Sólo hacen falta diez pasos por fuera del hogar para percatarse de que el césped de la casa vecina, a menudo, es más verde que el de la casa propia. Diez pasos por fuera para recular, para juntar las manos y escupir al suelo. O para continuar con el ceño fruncido y con la vista sesgada y con una especie de falso optimismo justificado.
Uno mira y observa y saca cuentas y el precio de lo pagado siempre es mayor al precio de lo ganado. Se detiene, por un segundo, frente al mundo como quien se detiene frente a un aparador, y sólo se escoge, a tientas y a ciegas, lo que nos parece útil y atractivo sin reparar, ni por un segundo, en quien nos ofrece el intercambio.
Sólo hacen falta diez pasos por fuera del hogar para percatarse de que los números no calzan, de que el tiempo que toma recorrer cualquier distancia siempre es mayor al que se ha estipulado para tales efectos.
Ante tales circunstancias, y una vez fuera, hace falta mirar un poco hacia arriba, dejar de mirar los ordenadores y las pantallas, y clavar la mirada en la mirada del otro.
Existe un miedo fatal a casi todas las cosas (qué más decir que el miedo absoluto a la libertad), a enfrentarnos en un mano a mano en contra de la vida, en contra de nuestros congéneres, amigos, amantes y desconocidos.
Nadie sabe muy bien cómo responder a una sonrisa. Nadie nos ha enseñado, ni los docentes ni los maestros de vida, que luego de diez pasos por fuera del hogar deben devolverse los saludos, los mensajes y, desde luego, las palabras. Nadie sabe muy bien cómo responder ante el cariño, antes los afectos, y mucho menos ante la verdad.
La verdad nos pega en el rostro a una velocidad inusitada y con una fuerza desconocida. Por supuesto, en contadas ocasiones, pues la verdad es una ráfaga, un aroma, un haz de luz que se extingue en su propia concepción.

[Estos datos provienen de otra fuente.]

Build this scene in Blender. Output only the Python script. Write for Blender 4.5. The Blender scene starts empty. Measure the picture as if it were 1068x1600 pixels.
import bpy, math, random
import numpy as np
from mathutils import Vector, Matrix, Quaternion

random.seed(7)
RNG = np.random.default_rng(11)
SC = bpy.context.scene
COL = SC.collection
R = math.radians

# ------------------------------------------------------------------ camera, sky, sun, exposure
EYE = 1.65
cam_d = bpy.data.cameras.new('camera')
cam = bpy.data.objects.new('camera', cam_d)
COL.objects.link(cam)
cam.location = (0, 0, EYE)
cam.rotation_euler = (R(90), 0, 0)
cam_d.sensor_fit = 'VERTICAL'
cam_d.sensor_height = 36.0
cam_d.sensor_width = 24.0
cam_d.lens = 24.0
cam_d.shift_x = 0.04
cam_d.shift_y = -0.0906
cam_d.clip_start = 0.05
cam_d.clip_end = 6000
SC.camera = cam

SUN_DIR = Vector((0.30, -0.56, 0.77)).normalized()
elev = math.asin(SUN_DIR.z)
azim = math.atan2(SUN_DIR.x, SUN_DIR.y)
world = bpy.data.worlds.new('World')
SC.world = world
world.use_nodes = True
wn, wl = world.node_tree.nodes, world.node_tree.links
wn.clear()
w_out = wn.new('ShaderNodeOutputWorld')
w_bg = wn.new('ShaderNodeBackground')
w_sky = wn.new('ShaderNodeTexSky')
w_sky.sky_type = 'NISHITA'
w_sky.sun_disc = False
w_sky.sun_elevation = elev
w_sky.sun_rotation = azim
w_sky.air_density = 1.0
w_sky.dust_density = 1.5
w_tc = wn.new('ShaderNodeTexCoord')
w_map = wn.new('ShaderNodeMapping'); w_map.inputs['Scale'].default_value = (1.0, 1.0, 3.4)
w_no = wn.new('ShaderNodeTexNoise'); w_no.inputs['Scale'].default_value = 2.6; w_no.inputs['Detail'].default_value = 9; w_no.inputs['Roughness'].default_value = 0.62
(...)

Se huye como se huye de un monstruo mitológico. O la respuesta es un interés inusitado, o una total indiferencia. Pero siempre se corre en un sentido o en el otro. Nadie permanece, como los héroes, con los pies firmes en la tierra a mitad de una lluvia de balas. Nadie permanece firme ante la verdad pues la verdad revela los hilos y las intenciones.
Qué más decir que la verdadera naturaleza de las personas se revela en los momentos decisivos.
No hace falta cubrir el dolor con desdén, o el miedo con cobardía. Hace falta, más bien, elevar la mirada y responder con gallardía. Sólo hace falta responder con amor, pero quién diablos nos ha enseñado esto.
La respuesta innata ante tal experiencia, pues nadie nos enseña, en la vida, a devolver una mirada, es la violencia.
Cuántas historias comenzarían si uno devolviese las miradas o lo guiños o los abrazos con la misma fuerza que uno los recibe. Cuántos nuevos comienzos extenderían sus extremidades si no se temiese tanto, si devolviéramos el amor con amor, y las miradas con miradas y las palabras con palabras.
Sólo hacen falta diez pasos por fuera del hogar para saber que el césped de la casa vecina no siempre es más verde que el de la casa propia. Únicamente hace falta devolver la esperanza con la misma fuerza con la que la recibimos.